Repeat every line of the data exactly, but not the pictures.

** start of Provided material **

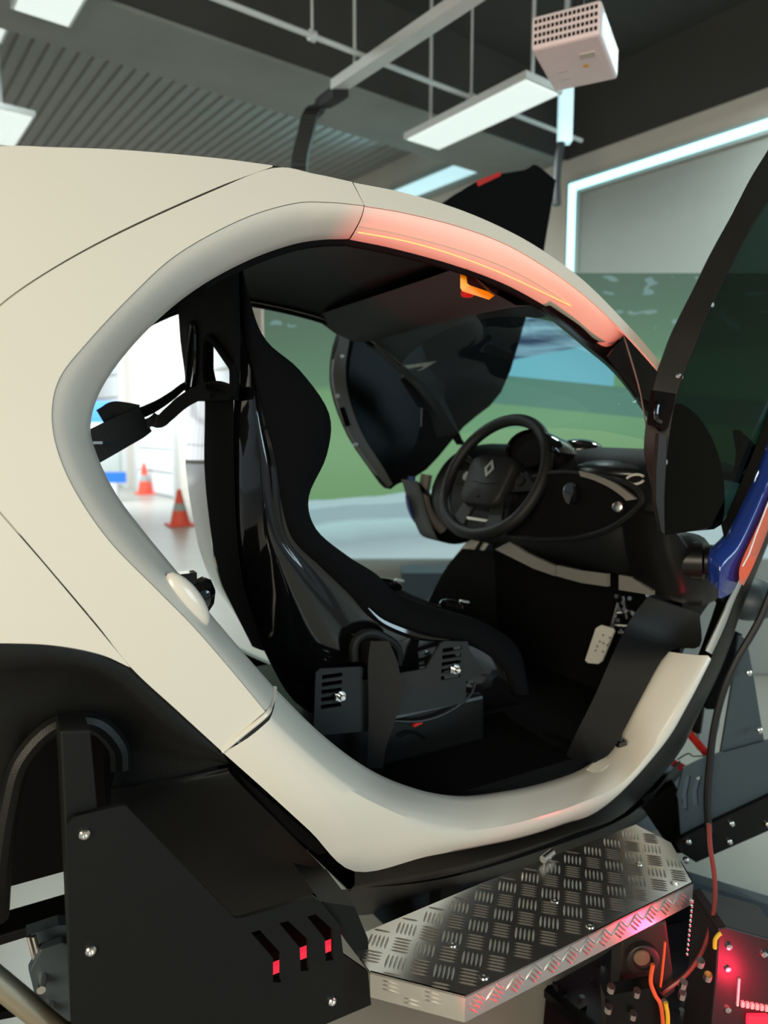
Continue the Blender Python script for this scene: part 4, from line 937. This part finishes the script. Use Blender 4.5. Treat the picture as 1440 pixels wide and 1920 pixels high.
# ================================================================== PEDALS
pe = thing('pedal_set', 'steel pedal with drilled plate and rods in the dark footwell', 'pedal', PX(1130, 1240, 1.55))
pq = [(1127, 1172), (1148, 1178), (1151, 1184), (1128, 1240), (1121, 1245), (1102, 1243), (1097, 1238), (1117, 1178)]
pdl = [PX(u, v, 1.55) for u, v in pq]
holes = []
for u, v in ((1130, 1191), (1143, 1196), (1124, 1203), (1131, 1206), (1138, 1210), (1119, 1212), (1116, 1220), (1130, 1222)):
    holes.append([PX(u + 2.6 * math.cos(t), v + 2.6 * math.sin(t), 1.55) for t in [2 * math.pi * k / 8 for k in range(8)]])
MB().plate(pdl, (0.006, 0, 0), holes).build('pedal_plate', 'light_grey', pe, 0)
MB().plate([p + V((.0065, 0, 0)) for p in pdl], (0.004, 0, 0)).build('pedal_back', 'dark_hole', pe, 0)
for a, b in (((1146, 1180), (1160, 1130)), ((1158, 1150), (1186, 1146)), ((1150, 1172), (1180, 1174)), ((1168, 1118), (1176, 1160)), ((1160, 1186), (1182, 1190))):
    MB().cyl(PX(*a, 1.565), PX(*b, 1.57), .0045, 8).build('pedal_rod', 'steel', pe)
for u, v in ((1157, 1118), (1182, 1122), (1170, 1130), (1160, 1163), (1184, 1172), (1166, 1183), (1178, 1189), (1216, 1116), (1162, 1142), (1172, 1142), (1150, 1172), (1176, 1196), (1188, 1150), (1166, 1212)):
    MB().lathe(PX(u, v, 1.56), (-1, -.3, .2), [(-.01, 0), (-.01, .0065), (.006, .0065), (.006, 0)], 8).build('pedal_bolt', 'zinc', pe, 20)

# ================================================================== STEP
SZ = PY(872, 1868, -.25).z
st = thing('entry_step', 'aluminium chequer plate step with chamfered ends below the door sill', 'step', PZ(980, 1720, SZ - .05))
top = [PZ(u, v, SZ) for u, v in ((650, 1762), (694, 1822), (872, 1868), (1300, 1655), (1258, 1580), (1192, 1546), (905, 1655))]
MB().plate(top, (0, 0, -.004)).build('tread_plate', 'aluminium', st, 0)
e0, e1 = PZ(694, 1822, SZ), PZ(872, 1868, SZ); e2 = PZ(1300, 1655, SZ)
dn = V((0, 0, -.047))
for a, b, nme in ((e0, e1, 'end_flange'), (e1, e2, 'front_flange')):
    n_ = (b - a).normalized().cross(Z); MB().plate([a, b, b + dn, a + dn], n_ * -.003).build(nme, 'aluminium', st, 0)
e3 = PZ(1258, 1580, SZ); MB().plate([e2, e3, e3 + dn, e2 + dn], (-.003, 0, 0)).build('end_flange', 'aluminium', st, 0)
sx_ = (e2 - e1).normalized(); sy_ = Z.cross(sx_)
def inside(p, poly):
    x, y = p; c = False; n = len(poly)
    for i in range(n):
        (x0, y0), (x1, y1) = poly[i], poly[(i + 1) % n]
        if (y0 > y) != (y1 > y) and x < (x1 - x0) * (y - y0) / (y1 - y0) + x0: c = not c
    return c
def lens(mb, c, d_, s__, up, l_=.0165, w_=.0022, h_=.0018):
    vs = [c - d_ * l_, c + d_ * l_, c - s__ * w_, c + s__ * w_, c + up * h_ - d_ * l_ * .55, c + up * h_ + d_ * l_ * .55, c - s__ * w_ * .8 - d_ * l_ * .6, c + s__ * w_ * .8 - d_ * l_ * .6, c - s__ * w_ * .8 + d_ * l_ * .6, c + s__ * w_ * .8 + d_ * l_ * .6]
    mb.add(vs, [(0, 6, 4), (0, 4, 7), (6, 2, 4), (2, 5, 4), (2, 8, 5), (8, 1, 5), (7, 4, 3), (3, 4, 5), (3, 5, 9), (9, 5, 1)])
def treads(o, ax, ay, up, poly2, cell=.042, rot=45, m=5):
    mb = MB(); c_, s__ = math.cos(R(rot)), math.sin(R(rot)); da = ax * c_ + ay * s__; db = ay * c_ - ax * s__
    for i in range(-40, 41):
        for j in range(-40, 41):
            hor = (i + j) % 2 == 0
            for k in range(m):
                off = (k - (m - 1) / 2) * .0076
                p = da * (i * cell) + db * (j * cell) + (db if hor else da) * off
                d_ = da if hor else db
                ok = all(inside(((p + d_ * e).dot(ax), (p + d_ * e).dot(ay)), poly2) for e in (-.016, .016))
                if ok: lens(mb, o + p + up * .0001, d_, db if hor else da, up)
    return mb
poly2 = [((p - e1).dot(sx_), (p - e1).dot(sy_)) for p in top]
o = treads(e1, sx_, sy_, Z, poly2).build('tread_bars', 'steel', st, 20); o['kind'] = 'stuff'
fn = -sy_
Lf = (e2 - e1).length
o = treads(e1 + dn + fn * .0, sx_, Z, fn, [(0.003, .003), (Lf - .003, .003), (Lf - .003, .044), (.003, .044)], .030).build('tread_bars', 'steel', st, 20); o['kind'] = 'stuff'
ed = (e1 - e0).normalized(); en = ed.cross(Z)
o = treads(e0 + dn, ed, Z, en, [(0.003, .003), ((e1 - e0).length - .003, .003), ((e1 - e0).length - .003, .044), (.003, .044)], .037, 0).build('tread_bars', 'steel', st, 20); o['kind'] = 'stuff'
for u, v in ((848, 1772), (1040, 1690), (1106, 1737), (1198, 1620), (907, 1832), (1264, 1656)):
    MB().lathe(PZ(u, v, SZ), Z, [(0, .008), (.0022, .0065), (.0025, .003), (.0012, .003), (.0012, 0)], 16).build('rivet', 'steel', st)
MB().abox((e1.x + .1, -.18, SZ - .045), (e2.x - .1, -.08, SZ - .0055)).build('support_bracket', 'satin_black', st, 0)
q_ = PZ(1018, 1612, SZ + .012); MB().cyl(q_, q_ + V((.035, .01, 0)), .008, 12).build('edge_bolt', 'zinc', st)

# ================================================================== SIMULATOR BASE (left post, plates, beams)
BY = -.09
lp_ = thing('support_bracket', 'tall black steel plate with three bent slots bolted to a post at left', 'bracket', PY(380, 1900, BY) - Z * .12)
pa_ = [(126, 1546), (138, 1532), (224, 1511), (235, 1511), (246, 1522), (440, 1722), (452, 1722), (588, 1682), (600, 1690), (637, 1734), (644, 1790), (690, 1822), (696, 1884), (600, 1925), (560, 2080), (150, 2080), (132, 1900)]
def sh(p, n): return [PY(u, v, BY) for u, v in p]
sl3 = [sh(q_, 0) for q_ in (((470, 1749), (487, 1744), (527, 1788), (527, 1842), (512, 1842), (512, 1797)), ((523, 1731), (540, 1727), (578, 1762), (579, 1820), (564, 1821), (562, 1777)), ((576, 1719), (592, 1714), (624, 1743), (625, 1800), (611, 1802), (609, 1760)))]
MB().plate(sh(pa_, 0), (0, .008, 0), sl3).build('slotted_plate', 'powder_black', lp_, 0)
pf = [PY(u, v, BY + .012) for u, v in ((112, 1371), (169, 1369), (200, 1700), (230, 2080), (146, 2080), (128, 1700))]
MB().plate(pf, (0, .07, 0)).build('post', 'powder_black', lp_, 0, bevel=.003)
for u, v in ((158, 1563), (170, 1781), (622, 1876)):
    MB().lathe(PY(u, v, BY), (0, -1, 0), [(0, .0075), (.004, .0075), (.006, .0055), (.006, .003), (.003, .003), (.003, 0)], 14).build('plate_bolt', 'zinc', lp_)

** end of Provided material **

◆ Exercise solution ◆
Continue the Blender Python script for this scene: part 4, from line 937. This part finishes the script. Use Blender 4.5. Treat the picture as 1440 pixels wide and 1920 pixels high.
# ================================================================== PEDALS
pe = thing('pedal_set', 'steel pedal with drilled plate and rods in the dark footwell', 'pedal', PX(1130, 1240, 1.55))
pq = [(1127, 1172), (1148, 1178), (1151, 1184), (1128, 1240), (1121, 1245), (1102, 1243), (1097, 1238), (1117, 1178)]
pdl = [PX(u, v, 1.55) for u, v in pq]
holes = []
for u, v in ((1130, 1191), (1143, 1196), (1124, 1203), (1131, 1206), (1138, 1210), (1119, 1212), (1116, 1220), (1130, 1222)):
    holes.append([PX(u + 2.6 * math.cos(t), v + 2.6 * math.sin(t), 1.55) for t in [2 * math.pi * k / 8 for k in range(8)]])
MB().plate(pdl, (0.006, 0, 0), holes).build('pedal_plate', 'light_grey', pe, 0)
MB().plate([p + V((.0065, 0, 0)) for p in pdl], (0.004, 0, 0)).build('pedal_back', 'dark_hole', pe, 0)
for a, b in (((1146, 1180), (1160, 1130)), ((1158, 1150), (1186, 1146)), ((1150, 1172), (1180, 1174)), ((1168, 1118), (1176, 1160)), ((1160, 1186), (1182, 1190))):
    MB().cyl(PX(*a, 1.565), PX(*b, 1.57), .0045, 8).build('pedal_rod', 'steel', pe)
for u, v in ((1157, 1118), (1182, 1122), (1170, 1130), (1160, 1163), (1184, 1172), (1166, 1183), (1178, 1189), (1216, 1116), (1162, 1142), (1172, 1142), (1150, 1172), (1176, 1196), (1188, 1150), (1166, 1212)):
    MB().lathe(PX(u, v, 1.56), (-1, -.3, .2), [(-.01, 0), (-.01, .0065), (.006, .0065), (.006, 0)], 8).build('pedal_bolt', 'zinc', pe, 20)

# ================================================================== STEP
SZ = PY(872, 1868, -.25).z
st = thing('entry_step', 'aluminium chequer plate step with chamfered ends below the door sill', 'step', PZ(980, 1720, SZ - .05))
top = [PZ(u, v, SZ) for u, v in ((650, 1762), (694, 1822), (872, 1868), (1300, 1655), (1258, 1580), (1192, 1546), (905, 1655))]
MB().plate(top, (0, 0, -.004)).build('tread_plate', 'aluminium', st, 0)
e0, e1 = PZ(694, 1822, SZ), PZ(872, 1868, SZ); e2 = PZ(1300, 1655, SZ)
dn = V((0, 0, -.047))
for a, b, nme in ((e0, e1, 'end_flange'), (e1, e2, 'front_flange')):
    n_ = (b - a).normalized().cross(Z); MB().plate([a, b, b + dn, a + dn], n_ * -.003).build(nme, 'aluminium', st, 0)
e3 = PZ(1258, 1580, SZ); MB().plate([e2, e3, e3 + dn, e2 + dn], (-.003, 0, 0)).build('end_flange', 'aluminium', st, 0)
sx_ = (e2 - e1).normalized(); sy_ = Z.cross(sx_)
def inside(p, poly):
    x, y = p; c = False; n = len(poly)
    for i in range(n):
        (x0, y0), (x1, y1) = poly[i], poly[(i + 1) % n]
        if (y0 > y) != (y1 > y) and x < (x1 - x0) * (y - y0) / (y1 - y0) + x0: c = not c
    return c
def lens(mb, c, d_, s__, up, l_=.0165, w_=.0022, h_=.0018):
    vs = [c - d_ * l_, c + d_ * l_, c - s__ * w_, c + s__ * w_, c + up * h_ - d_ * l_ * .55, c + up * h_ + d_ * l_ * .55, c - s__ * w_ * .8 - d_ * l_ * .6, c + s__ * w_ * .8 - d_ * l_ * .6, c - s__ * w_ * .8 + d_ * l_ * .6, c + s__ * w_ * .8 + d_ * l_ * .6]
    mb.add(vs, [(0, 6, 4), (0, 4, 7), (6, 2, 4), (2, 5, 4), (2, 8, 5), (8, 1, 5), (7, 4, 3), (3, 4, 5), (3, 5, 9), (9, 5, 1)])
def treads(o, ax, ay, up, poly2, cell=.042, rot=45, m=5):
    mb = MB(); c_, s__ = math.cos(R(rot)), math.sin(R(rot)); da = ax * c_ + ay * s__; db = ay * c_ - ax * s__
    for i in range(-40, 41):
        for j in range(-40, 41):
            hor = (i + j) % 2 == 0
            for k in range(m):
                off = (k - (m - 1) / 2) * .0076
                p = da * (i * cell) + db * (j * cell) + (db if hor else da) * off
                d_ = da if hor else db
                ok = all(inside(((p + d_ * e).dot(ax), (p + d_ * e).dot(ay)), poly2) for e in (-.016, .016))
                if ok: lens(mb, o + p + up * .0001, d_, db if hor else da, up)
    return mb
poly2 = [((p - e1).dot(sx_), (p - e1).dot(sy_)) for p in top]
o = treads(e1, sx_, sy_, Z, poly2).build('tread_bars', 'steel', st, 20); o['kind'] = 'stuff'
fn = -sy_
Lf = (e2 - e1).length
o = treads(e1 + dn + fn * .0, sx_, Z, fn, [(0.003, .003), (Lf - .003, .003), (Lf - .003, .044), (.003, .044)], .030).build('tread_bars', 'steel', st, 20); o['kind'] = 'stuff'
ed = (e1 - e0).normalized(); en = ed.cross(Z)
o = treads(e0 + dn, ed, Z, en, [(0.003, .003), ((e1 - e0).length - .003, .003), ((e1 - e0).length - .003, .044), (.003, .044)], .037, 0).build('tread_bars', 'steel', st, 20); o['kind'] = 'stuff'
for u, v in ((848, 1772), (1040, 1690), (1106, 1737), (1198, 1620), (907, 1832), (1264, 1656)):
    MB().lathe(PZ(u, v, SZ), Z, [(0, .008), (.0022, .0065), (.0025, .003), (.0012, .003), (.0012, 0)], 16).build('rivet', 'steel', st)
MB().abox((e1.x + .1, -.18, SZ - .045), (e2.x - .1, -.08, SZ - .0055)).build('support_bracket', 'satin_black', st, 0)
q_ = PZ(1018, 1612, SZ + .012); MB().cyl(q_, q_ + V((.035, .01, 0)), .008, 12).build('edge_bolt', 'zinc', st)

# ================================================================== SIMULATOR BASE (left post, plates, beams)
BY = -.09
lp_ = thing('support_bracket', 'tall black steel plate with three bent slots bolted to a post at left', 'bracket', PY(380, 1900, BY) - Z * .12)
pa_ = [(126, 1546), (138, 1532), (224, 1511), (235, 1511), (246, 1522), (440, 1722), (452, 1722), (588, 1682), (600, 1690), (637, 1734), (644, 1790), (690, 1822), (696, 1884), (600, 1925), (560, 2080), (150, 2080), (132, 1900)]
def sh(p, n): return [PY(u, v, BY) for u, v in p]
sl3 = [sh(q_, 0) for q_ in (((470, 1749), (487, 1744), (527, 1788), (527, 1842), (512, 1842), (512, 1797)), ((523, 1731), (540, 1727), (578, 1762), (579, 1820), (564, 1821), (562, 1777)), ((576, 1719), (592, 1714), (624, 1743), (625, 1800), (611, 1802), (609, 1760)))]
MB().plate(sh(pa_, 0), (0, .008, 0), sl3).build('slotted_plate', 'powder_black', lp_, 0)
pf = [PY(u, v, BY + .012) for u, v in ((112, 1371), (169, 1369), (200, 1700), (230, 2080), (146, 2080), (128, 1700))]
MB().plate(pf, (0, .07, 0)).build('post', 'powder_black', lp_, 0, bevel=.003)
for u, v in ((158, 1563), (170, 1781), (622, 1876)):
    MB().lathe(PY(u, v, BY), (0, -1, 0), [(0, .0075), (.004, .0075), (.006, .0055), (.006, .003), (.003, .003), (.003, 0)], 14).build('plate_bolt', 'zinc', lp_)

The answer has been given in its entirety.